Why should leaders care about the latest washing?
I asked one of the authors about the article and her thoughts on why companies should care about this right now. We hear about companies being fined for greenwashing and AI washing, but before any real investigations or fines kick in, why prioritize this issue?
Debra Sabatini Hennelly, the founder and president of executive and board advisory firm Resiliti, was ready for my question.
“There actually is proposed and even enacted legislation in some countries (and in states like California and Massachusetts) that touch on this issue, although they don’t call it carewashing,” she said.
“[Generation Z] cares deeply about a company’s values, perhaps even more than the product or service it provides.”
Debra Sabatini Hennelly, founder and president, Resiliti
And it has been used and directly relates in the corporate social responsibility context to supply-chain issues such as modern slavery and child labor, she said. “That’s when you say you don’t tolerate these things in your supply chain or proclaim that you expect suppliers to meet your code of conduct – but then you don’t actually ask the suppliers about it or audit them for such behavior,” she explained.
I asked Sabatini Hennelly about the Gallup surveys quoted in her co-authored article.
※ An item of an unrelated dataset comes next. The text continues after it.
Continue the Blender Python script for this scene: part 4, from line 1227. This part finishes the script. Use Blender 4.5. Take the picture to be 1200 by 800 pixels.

The article had noted that a 2024 Gallup survey indicated that the percentage of employees who strongly agree with the statement that their organization cares about their overall wellbeing has plunged to 49% in 2020 to 21% in 2024. And another Gallup survey had shown that improving wellbeing and culture rated much higher than increasing compensation among the things “quiet quitters” would like to change about their work.
I asked her whether she thinks a new generation of workers will fill the ranks of leadership and focus more on mental and physical wellbeing, improving workplaces for everyone?
She said job applicants can do a deeper dive on prospective employers using social media and she does suspect they will bring a new value system into the workplaces they lead.
Gen Z – or those born between 1997 and 2012 – will surpass the number of baby boomers in the workforce this year. “This generation cares deeply about a company’s values, perhaps even more than the product or service it provides,” she said.
Indeed, a survey conducted by Network of Women and Deloitte said that “Gen-Z no longer forms opinions of a company solely based on the quality of their products/services – but on their ethics, practices and social impact.”
Skeptical about ‘ethical’
New research suggests that companies that use words such as ‘ethical’ in annual 10-K filings are associated with a variety of negative financial outcomes.
Use of the words in annual statements was correlated with a decreased interest in the stock of the company in question, the study found. In the first 48 hours after earnings were announced, stock prices increased on average about 1.15% for companies that didn’t use the words in their report, whereas stocks of companies that did use them increased only about 0.11% in that two-day period.
Basing their findings on 21 words that seek to evoke a sense of trustworthiness, the authors also found that companies whose annual filings included the words tended to pay about $100,000 more in auditing fees than firms eschewing the words – the higher auditing fees at least suggesting more risk was spotted.
Have the wisdom and humility to admit you don’t have all the answers when it comes to wellbeing at work.
And the SEC is wary of statements to the effect of “trust us – we’re so ethical,” with companies using trust words being 15% more likely to receive a comment letter from the agency asking them to clarify information on their annual reports than companies that did not use such trust words.
Wall Street’s top regulator likely sees its scrutiny as an extension of its disdain for practices that suggest deceptive or misleading marketing practices by US investment funds and other firms.
“Companies likely use trust words to project a positive image and better manage information within the annual report, but it seems that no one is really fooled,” says Gopal Krishnan, a professor of accounting at Bentley University in Waltham, Mass., and one of the study’s co-authors.
The authors used a computer program to search for the 21 words in the annual filings of 3,595 companies between 1995 and 2018. In their sample, 1,659 firms used trust words and 1,936 didn’t.
Advice for business leaders
The authors have some advice for business leaders, so they can avoid uninvited scrutiny and develop true (and not just token words of) trust in their organizations include:
- Conduct regular organization-wide (anonymous) assessments that get to the root of the desired culture of caring, using scientifically validated measures to ensure the results are accurate, reliable, credible, and ethical.
- Screen for people-based values and competencies (empathy, listening skills, openness to others, caring) and ethical behavior in hiring and promoting.
- Evaluate performance based on criteria that go beyond superficial, short-term results.
- Have the wisdom and humility to admit you don’t have all the answers when it comes to wellbeing at work.